A few days ago Doodaddoes posted this video about finding the best print temperature for your filament. I have been making test prints with the UM robot. The robot is a complicated print regardless of print temperature. It looks like the Doodaddoes method will result in clearer results because the prints are simpler.


You start with this twin cylinder file. Open the .stl in Cura using the full print settings. Change the Basic settings as below and save the G-code to your SD card. View the model in layer mode so you can be sure you do not have any top or bottom layers and your shell thickness is only a single wall. Do not use the spiralize setting, you want to see the seam of the print. It will help determine the best print.

Layer Height: 0.1 mm
Shell Thickness: 0.4 mm
Bottom/Top Thickness: 0
Fill Density: 0
Print Speed: 50 mm/s
no support, no adhesion

Make sure your filament diameter, bed temperature, fan speed, and flow are correct for your filament. Then you start printing. I start with the lowest print temperature recommended by the manufacturer. Each print takes 37 minutes at those settings.

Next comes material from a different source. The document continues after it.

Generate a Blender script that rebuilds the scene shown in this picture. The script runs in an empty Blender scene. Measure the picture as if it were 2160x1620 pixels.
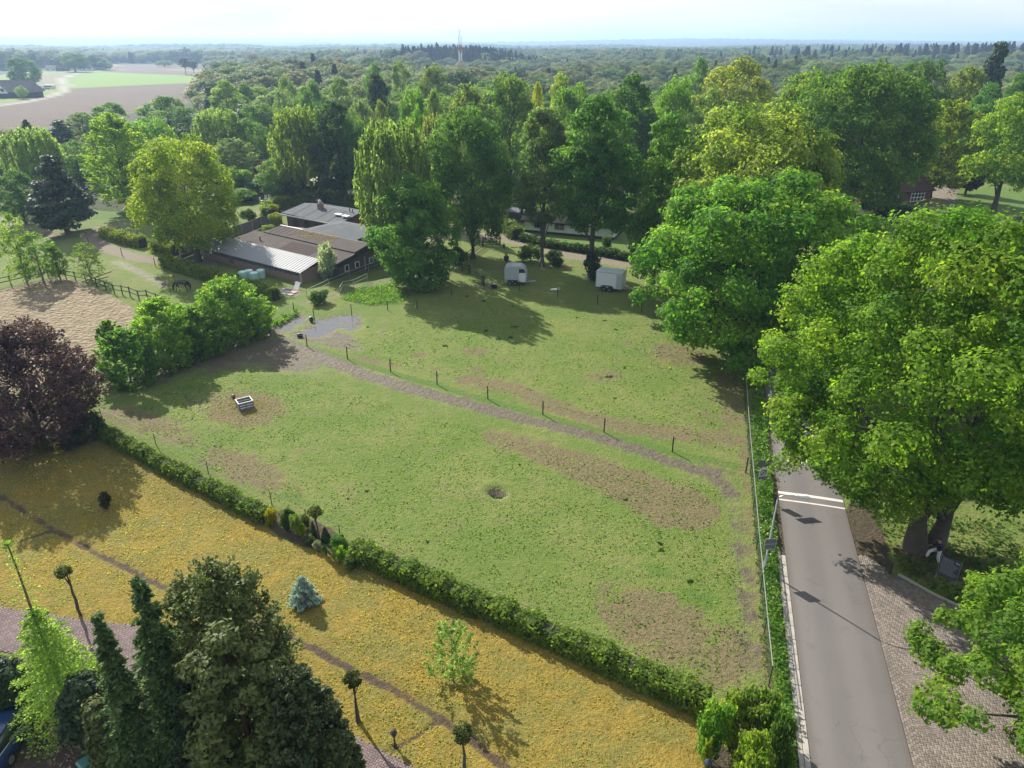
import bpy, bmesh, math, random
import numpy as np
from mathutils import Vector, Matrix

sc = bpy.context.scene
HAZE_DENSITY = 2.3e-4
COL = sc.collection

# ------------------------------------------------------------------ camera
CAM_H, FPX, PITCH = 28.0, 1500.0, math.radians(25.7)
SP, CP = math.sin(PITCH), math.cos(PITCH)
cam = bpy.data.cameras.new('camera')
cam.sensor_width = 36.0
cam.lens = 36.0 * FPX / 2160.0
cam.clip_start, cam.clip_end = 0.5, 40000.0
cam_ob = bpy.data.objects.new('camera', cam)
COL.objects.link(cam_ob)
cam_ob.location = (0, 0, CAM_H)
cam_ob.rotation_euler = (math.pi / 2 - PITCH, 0, 0)
sc.camera = cam_ob

# ------------------------------------------------------------------ light
SUN_EL, SUN_AZ = math.radians(36.0), math.radians(-38.0)     # azimuth measured from +Y towards +X
SUN_DIR = Vector((math.sin(SUN_AZ) * math.cos(SUN_EL), math.cos(SUN_AZ) * math.cos(SUN_EL), math.sin(SUN_EL)))
sun = bpy.data.lights.new('sun', 'SUN')
sun.energy = 4.4
sun.angle = math.radians(0.55)
sun.color = (1.0, 0.935, 0.83)
sun_ob = bpy.data.objects.new('sun', sun)
COL.objects.link(sun_ob)
sun_ob.location = (-60, 80, 90)
sun_ob.rotation_euler = (-SUN_DIR).to_track_quat('-Z', 'Y').to_euler()

world = bpy.data.worlds.new('World')
sc.world = world
world.use_nodes = True
wt = world.node_tree
wt.nodes.clear()
w_out = wt.nodes.new('ShaderNodeOutputWorld')
w_bg = wt.nodes.new('ShaderNodeBackground')
w_sky = wt.nodes.new('ShaderNodeTexSky')
w_sky.sky_type = 'NISHITA'
w_sky.sun_disc = False
w_sky.sun_elevation = SUN_EL
w_sky.sun_rotation = SUN_AZ
w_sky.altitude = 60
w_sky.air_density = 1.0
w_sky.dust_density = 0.8
w_sky.ozone_density = 1.0
# thin high cloud veil, stretched wisps
w_tc = wt.nodes.new('ShaderNodeTexCoord')
w_map = wt.nodes.new('ShaderNodeMapping')
w_map.inputs['Scale'].default_value = (1.2, 1.2, 9.0)
w_noise = wt.nodes.new('ShaderNodeTexNoise')
w_noise.inputs['Scale'].default_value = 2.2
w_noise.inputs['Detail'].default_value = 7.0
w_rmp = wt.nodes.new('ShaderNodeMapRange')
w_rmp.inputs['From Min'].default_value = 0.32
w_rmp.inputs['From Max'].default_value = 0.72
w_rmp.inputs['To Min'].default_value = 0.78
w_rmp.inputs['To Max'].default_value = 0.98
w_mix = wt.nodes.new('ShaderNodeMix')
w_mix.data_type = 'RGBA'
w_mix.inputs[7].default_value = (2.42, 2.52, 2.72, 1)
wt.links.new(w_tc.outputs['Generated'], w_map.inputs['Vector'])
wt.links.new(w_map.outputs['Vector'], w_noise.inputs['Vector'])
wt.links.new(w_noise.outputs[0], w_rmp.inputs['Value'])
wt.links.new(w_rmp.outputs[0], w_mix.inputs[0])
wt.links.new(w_sky.outputs[0], w_mix.inputs[6])
wt.links.new(w_mix.outputs[2], w_bg.inputs['Color'])
w_bg.inputs['Strength'].default_value = 0.15
wt.links.new(w_bg.outputs[0], w_out.inputs['Surface'])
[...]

all test prints from 190°C to 230°C (L to R) in 5°C increments

Then I print the cylinders again, each time raising the temperature 5 degrees until the print quality starts to degrade. I first tried this method with Ultimaker Ultimate Blue PLA which has a very wide recommended temperature range (190°C-260°C). I thought about printing all the way to 260°C but that would be a waste of material and risk clogging the nozzle. So I stopped once the prints started to look bad. To test the prints I first look for signs of under extrusion and check the surface finish. Then I try to pull the layers apart by putting my pointer fingers in each side, grasping with my thumbs, and pulling in line with the cylinder. Finally, I squeeze the sides of the print together to see if it cracks or the layers split.

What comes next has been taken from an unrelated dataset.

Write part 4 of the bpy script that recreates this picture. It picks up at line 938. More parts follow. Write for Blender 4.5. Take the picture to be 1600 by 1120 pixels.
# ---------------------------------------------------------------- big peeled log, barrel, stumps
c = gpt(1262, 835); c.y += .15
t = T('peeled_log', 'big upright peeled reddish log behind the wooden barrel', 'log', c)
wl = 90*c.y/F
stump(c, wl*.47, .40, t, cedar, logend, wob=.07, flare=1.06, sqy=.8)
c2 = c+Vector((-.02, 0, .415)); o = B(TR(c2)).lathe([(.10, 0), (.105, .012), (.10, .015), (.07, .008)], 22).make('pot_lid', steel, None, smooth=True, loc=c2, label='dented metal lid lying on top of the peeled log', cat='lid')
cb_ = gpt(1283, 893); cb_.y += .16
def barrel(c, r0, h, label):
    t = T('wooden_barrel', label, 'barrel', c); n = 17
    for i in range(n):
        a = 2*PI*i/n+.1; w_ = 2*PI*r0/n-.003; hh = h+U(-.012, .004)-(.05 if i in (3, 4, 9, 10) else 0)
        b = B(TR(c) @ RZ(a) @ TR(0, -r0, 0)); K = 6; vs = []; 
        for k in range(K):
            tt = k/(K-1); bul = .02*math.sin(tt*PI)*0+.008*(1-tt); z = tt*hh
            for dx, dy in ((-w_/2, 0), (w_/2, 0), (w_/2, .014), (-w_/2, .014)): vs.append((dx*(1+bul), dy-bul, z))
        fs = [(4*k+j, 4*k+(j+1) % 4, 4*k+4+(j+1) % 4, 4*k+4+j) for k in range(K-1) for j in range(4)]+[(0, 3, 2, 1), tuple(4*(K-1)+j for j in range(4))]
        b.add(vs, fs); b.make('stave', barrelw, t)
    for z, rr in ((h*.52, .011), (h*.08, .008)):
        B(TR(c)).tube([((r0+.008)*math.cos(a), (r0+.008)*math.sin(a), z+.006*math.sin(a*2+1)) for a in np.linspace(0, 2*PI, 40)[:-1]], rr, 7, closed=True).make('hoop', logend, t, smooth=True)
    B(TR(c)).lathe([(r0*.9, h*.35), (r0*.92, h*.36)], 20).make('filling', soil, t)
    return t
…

under extrusion and weak layer bonding at 190°C

messy seam at 225°C

rough surface finish at 230°C

You can see evidence of under extrusion at 190°C-200°C. The bonding between the layers was also very weak and easy to pull apart. The 205°C and 210°C prints look great with the seam being just a little cleaner on the 210°C print. Layer bonding was nice and strong and the print held up when squeezed together. At 215°C gaps started to appear in the seam and got worse at each increase in temperature after that. At 220°C the layers became more obvious and by 225°C there was significant stratification of the layers. And by 230°C the surface finish of the print became very rough. There wasn't any point in printing at any temperature beyond that. It looks like 210°C is the perfect temperature for Ultimate Blue PLA on my machine.

great layers at 200°C

I repeated the test with MatterHackers Pro Series green PLA. There was under extrusion at 185°C to 195°C. The prints were perfect at 200°C. Although the recommended temperature range is only 185°C to 200°C,  I printed at 205°C and 210°C as well. Those prints were very good but the seam was cleaner and the surface finish was just slightly better at 200°C.

This is a terrific way to find the best print temperature for your filament. The prints are relatively quick and the differences in print quality are easy to see. I will be performing this test first with every new batch of filament I buy.